*Exercise aim*
Up to and including the line with "COL = scene.collection", return every line from the start of the entries below exactly.

Rows from a 3D scene dataset:
______________________________
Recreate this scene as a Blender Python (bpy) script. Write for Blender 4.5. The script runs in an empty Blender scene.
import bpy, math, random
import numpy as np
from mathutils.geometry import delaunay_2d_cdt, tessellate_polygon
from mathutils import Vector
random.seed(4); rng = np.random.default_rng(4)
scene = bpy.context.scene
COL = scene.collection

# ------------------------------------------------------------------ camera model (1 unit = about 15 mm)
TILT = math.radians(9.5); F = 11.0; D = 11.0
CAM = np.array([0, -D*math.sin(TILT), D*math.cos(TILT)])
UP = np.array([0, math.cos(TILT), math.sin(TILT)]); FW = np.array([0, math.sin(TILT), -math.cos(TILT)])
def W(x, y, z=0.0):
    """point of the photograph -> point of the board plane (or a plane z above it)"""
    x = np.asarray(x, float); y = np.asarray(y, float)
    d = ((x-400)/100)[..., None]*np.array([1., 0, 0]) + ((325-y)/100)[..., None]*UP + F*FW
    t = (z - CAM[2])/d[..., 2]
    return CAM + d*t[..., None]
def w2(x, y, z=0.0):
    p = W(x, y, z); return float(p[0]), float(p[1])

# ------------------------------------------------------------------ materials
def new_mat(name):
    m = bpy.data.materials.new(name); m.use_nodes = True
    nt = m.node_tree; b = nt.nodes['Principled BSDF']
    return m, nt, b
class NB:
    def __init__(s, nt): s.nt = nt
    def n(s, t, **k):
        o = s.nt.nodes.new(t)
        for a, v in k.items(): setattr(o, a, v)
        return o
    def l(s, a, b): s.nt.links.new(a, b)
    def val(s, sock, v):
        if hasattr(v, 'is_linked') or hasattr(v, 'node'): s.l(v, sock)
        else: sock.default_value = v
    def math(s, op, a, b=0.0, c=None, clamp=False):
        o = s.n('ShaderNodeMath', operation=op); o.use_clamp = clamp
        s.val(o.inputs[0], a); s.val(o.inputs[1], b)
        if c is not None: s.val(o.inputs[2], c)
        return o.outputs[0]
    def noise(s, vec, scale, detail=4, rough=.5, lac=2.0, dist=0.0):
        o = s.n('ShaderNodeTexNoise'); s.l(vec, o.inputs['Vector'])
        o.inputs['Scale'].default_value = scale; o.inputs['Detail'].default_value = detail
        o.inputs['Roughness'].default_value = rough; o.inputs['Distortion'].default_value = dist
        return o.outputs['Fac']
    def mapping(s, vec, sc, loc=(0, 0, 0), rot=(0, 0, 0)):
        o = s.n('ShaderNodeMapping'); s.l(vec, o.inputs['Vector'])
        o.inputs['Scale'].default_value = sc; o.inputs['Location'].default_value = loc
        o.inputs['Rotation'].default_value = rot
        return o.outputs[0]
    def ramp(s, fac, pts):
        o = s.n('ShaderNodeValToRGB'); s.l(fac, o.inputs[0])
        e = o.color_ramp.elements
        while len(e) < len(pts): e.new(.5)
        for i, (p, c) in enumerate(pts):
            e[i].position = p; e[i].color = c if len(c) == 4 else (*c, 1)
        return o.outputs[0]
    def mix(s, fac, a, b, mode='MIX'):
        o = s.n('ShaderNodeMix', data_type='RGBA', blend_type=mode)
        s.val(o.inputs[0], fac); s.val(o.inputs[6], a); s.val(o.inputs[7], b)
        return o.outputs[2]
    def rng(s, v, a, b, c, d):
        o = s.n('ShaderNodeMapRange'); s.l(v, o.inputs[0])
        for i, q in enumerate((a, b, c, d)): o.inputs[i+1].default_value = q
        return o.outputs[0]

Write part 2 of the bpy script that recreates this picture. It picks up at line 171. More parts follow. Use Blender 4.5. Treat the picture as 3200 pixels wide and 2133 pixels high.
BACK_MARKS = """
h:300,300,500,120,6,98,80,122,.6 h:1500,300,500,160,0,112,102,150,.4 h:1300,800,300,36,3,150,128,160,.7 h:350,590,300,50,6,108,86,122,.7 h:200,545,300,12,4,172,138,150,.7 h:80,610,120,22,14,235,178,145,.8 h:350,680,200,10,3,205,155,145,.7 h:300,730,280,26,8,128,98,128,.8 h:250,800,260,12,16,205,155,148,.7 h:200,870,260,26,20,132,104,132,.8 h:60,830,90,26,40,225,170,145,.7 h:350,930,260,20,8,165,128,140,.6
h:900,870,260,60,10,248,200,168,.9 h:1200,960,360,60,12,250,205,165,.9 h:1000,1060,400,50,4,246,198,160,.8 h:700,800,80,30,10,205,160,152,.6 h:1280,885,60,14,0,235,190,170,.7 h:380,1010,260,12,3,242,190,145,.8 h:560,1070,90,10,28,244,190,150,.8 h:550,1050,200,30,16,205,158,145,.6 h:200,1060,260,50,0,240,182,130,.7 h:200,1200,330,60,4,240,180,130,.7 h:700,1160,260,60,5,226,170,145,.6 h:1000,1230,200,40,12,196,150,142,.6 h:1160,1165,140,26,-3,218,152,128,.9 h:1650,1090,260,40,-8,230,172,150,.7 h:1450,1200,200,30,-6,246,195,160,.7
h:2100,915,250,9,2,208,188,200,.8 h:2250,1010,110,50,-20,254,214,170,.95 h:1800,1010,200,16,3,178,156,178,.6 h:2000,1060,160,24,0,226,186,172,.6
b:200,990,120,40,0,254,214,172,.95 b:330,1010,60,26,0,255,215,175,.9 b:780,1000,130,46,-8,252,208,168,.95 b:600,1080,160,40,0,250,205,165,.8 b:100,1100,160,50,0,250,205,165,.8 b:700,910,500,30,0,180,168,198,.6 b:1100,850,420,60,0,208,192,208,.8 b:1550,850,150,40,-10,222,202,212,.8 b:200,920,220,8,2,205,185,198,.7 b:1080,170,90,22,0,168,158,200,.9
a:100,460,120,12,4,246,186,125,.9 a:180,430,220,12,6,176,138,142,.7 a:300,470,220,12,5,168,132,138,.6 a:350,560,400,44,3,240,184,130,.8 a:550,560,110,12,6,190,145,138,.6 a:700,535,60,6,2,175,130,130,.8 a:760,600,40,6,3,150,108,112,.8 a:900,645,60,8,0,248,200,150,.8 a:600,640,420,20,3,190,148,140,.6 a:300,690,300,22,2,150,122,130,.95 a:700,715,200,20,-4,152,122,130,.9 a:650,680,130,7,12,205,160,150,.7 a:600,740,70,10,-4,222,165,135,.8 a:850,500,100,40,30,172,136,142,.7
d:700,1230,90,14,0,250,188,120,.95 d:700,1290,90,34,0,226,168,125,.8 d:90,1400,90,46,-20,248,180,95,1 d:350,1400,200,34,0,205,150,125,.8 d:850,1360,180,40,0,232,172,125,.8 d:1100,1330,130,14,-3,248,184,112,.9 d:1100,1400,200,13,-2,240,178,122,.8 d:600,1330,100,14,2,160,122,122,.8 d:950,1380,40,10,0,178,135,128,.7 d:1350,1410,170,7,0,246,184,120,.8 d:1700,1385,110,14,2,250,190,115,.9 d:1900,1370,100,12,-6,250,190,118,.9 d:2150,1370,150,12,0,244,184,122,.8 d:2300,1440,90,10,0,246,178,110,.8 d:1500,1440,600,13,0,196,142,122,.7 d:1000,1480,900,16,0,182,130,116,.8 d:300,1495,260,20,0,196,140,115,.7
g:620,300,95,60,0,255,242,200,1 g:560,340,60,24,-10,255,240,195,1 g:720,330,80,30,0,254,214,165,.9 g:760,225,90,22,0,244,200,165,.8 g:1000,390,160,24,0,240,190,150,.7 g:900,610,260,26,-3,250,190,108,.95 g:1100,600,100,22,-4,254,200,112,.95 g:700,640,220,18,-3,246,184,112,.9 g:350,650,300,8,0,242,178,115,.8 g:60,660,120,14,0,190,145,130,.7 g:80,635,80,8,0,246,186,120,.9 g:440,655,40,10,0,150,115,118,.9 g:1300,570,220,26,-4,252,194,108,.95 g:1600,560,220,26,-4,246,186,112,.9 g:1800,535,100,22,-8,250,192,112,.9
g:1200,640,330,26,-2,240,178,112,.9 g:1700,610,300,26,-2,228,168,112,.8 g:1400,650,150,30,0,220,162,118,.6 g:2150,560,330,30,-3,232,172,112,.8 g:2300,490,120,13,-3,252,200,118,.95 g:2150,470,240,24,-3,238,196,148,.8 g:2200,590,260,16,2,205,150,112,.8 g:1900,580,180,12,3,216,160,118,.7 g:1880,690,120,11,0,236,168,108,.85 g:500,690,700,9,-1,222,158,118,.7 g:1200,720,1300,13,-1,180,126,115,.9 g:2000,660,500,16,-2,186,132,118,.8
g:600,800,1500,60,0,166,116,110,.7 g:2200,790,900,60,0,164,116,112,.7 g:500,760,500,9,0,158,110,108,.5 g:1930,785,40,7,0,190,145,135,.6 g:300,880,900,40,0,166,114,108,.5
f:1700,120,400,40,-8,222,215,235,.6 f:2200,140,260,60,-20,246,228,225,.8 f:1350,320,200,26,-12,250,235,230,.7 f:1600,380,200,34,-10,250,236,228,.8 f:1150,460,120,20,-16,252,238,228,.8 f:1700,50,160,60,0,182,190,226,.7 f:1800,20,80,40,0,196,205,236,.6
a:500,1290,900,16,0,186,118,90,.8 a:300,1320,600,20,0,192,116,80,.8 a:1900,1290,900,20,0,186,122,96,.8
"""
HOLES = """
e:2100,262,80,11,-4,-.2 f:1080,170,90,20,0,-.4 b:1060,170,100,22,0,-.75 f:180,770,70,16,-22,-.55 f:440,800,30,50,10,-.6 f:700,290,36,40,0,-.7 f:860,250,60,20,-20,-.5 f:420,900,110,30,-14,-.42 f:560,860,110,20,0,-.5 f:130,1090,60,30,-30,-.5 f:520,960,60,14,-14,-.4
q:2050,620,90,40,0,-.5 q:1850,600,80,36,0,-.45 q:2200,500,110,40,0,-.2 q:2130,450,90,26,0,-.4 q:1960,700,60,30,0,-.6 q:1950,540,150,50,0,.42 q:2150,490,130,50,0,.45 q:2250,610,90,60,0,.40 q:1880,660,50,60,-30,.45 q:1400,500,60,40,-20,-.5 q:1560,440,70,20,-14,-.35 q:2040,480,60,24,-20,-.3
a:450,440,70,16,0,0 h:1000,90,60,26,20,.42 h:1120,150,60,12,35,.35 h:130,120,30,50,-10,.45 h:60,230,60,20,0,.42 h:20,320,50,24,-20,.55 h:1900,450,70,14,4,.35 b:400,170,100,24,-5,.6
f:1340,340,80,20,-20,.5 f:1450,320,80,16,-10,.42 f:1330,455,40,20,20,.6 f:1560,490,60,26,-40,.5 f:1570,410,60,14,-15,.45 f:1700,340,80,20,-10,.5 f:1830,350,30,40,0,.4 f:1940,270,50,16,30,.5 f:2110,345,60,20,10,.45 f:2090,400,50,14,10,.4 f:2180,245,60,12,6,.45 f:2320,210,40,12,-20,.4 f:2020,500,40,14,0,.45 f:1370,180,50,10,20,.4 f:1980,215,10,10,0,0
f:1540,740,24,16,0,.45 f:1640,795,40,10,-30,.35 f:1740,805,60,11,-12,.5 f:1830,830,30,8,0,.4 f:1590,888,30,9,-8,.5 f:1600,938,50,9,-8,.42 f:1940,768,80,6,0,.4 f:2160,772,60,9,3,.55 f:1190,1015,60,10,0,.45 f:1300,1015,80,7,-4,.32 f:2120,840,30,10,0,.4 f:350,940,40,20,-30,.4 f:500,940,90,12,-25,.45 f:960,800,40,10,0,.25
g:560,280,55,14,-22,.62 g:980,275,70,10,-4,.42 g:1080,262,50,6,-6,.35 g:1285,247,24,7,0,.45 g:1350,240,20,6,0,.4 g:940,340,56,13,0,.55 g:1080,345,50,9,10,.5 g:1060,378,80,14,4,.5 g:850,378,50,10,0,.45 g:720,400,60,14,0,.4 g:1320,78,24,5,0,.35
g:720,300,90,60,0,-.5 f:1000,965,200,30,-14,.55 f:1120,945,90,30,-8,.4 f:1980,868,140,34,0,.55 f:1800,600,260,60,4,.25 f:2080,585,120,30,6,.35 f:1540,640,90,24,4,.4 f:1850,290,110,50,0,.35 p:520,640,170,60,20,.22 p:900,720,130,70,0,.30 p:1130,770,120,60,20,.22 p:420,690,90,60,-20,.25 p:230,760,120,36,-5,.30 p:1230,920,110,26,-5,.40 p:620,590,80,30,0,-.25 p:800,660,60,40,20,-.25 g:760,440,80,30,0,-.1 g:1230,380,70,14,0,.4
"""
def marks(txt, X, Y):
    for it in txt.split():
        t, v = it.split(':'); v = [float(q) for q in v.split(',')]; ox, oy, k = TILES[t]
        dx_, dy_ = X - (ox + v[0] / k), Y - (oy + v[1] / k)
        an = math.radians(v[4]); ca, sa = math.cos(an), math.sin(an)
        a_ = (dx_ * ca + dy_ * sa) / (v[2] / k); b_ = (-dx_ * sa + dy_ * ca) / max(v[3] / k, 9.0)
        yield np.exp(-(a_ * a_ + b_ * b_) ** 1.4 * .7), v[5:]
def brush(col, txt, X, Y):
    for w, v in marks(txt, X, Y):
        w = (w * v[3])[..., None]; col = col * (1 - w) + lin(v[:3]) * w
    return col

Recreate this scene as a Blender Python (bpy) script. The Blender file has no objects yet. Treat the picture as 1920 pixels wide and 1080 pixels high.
______________________________
*Correct output*
Recreate this scene as a Blender Python (bpy) script. Write for Blender 4.5. The script runs in an empty Blender scene.
import bpy, math, random
import numpy as np
from mathutils.geometry import delaunay_2d_cdt, tessellate_polygon
from mathutils import Vector
random.seed(4); rng = np.random.default_rng(4)
scene = bpy.context.scene
COL = scene.collection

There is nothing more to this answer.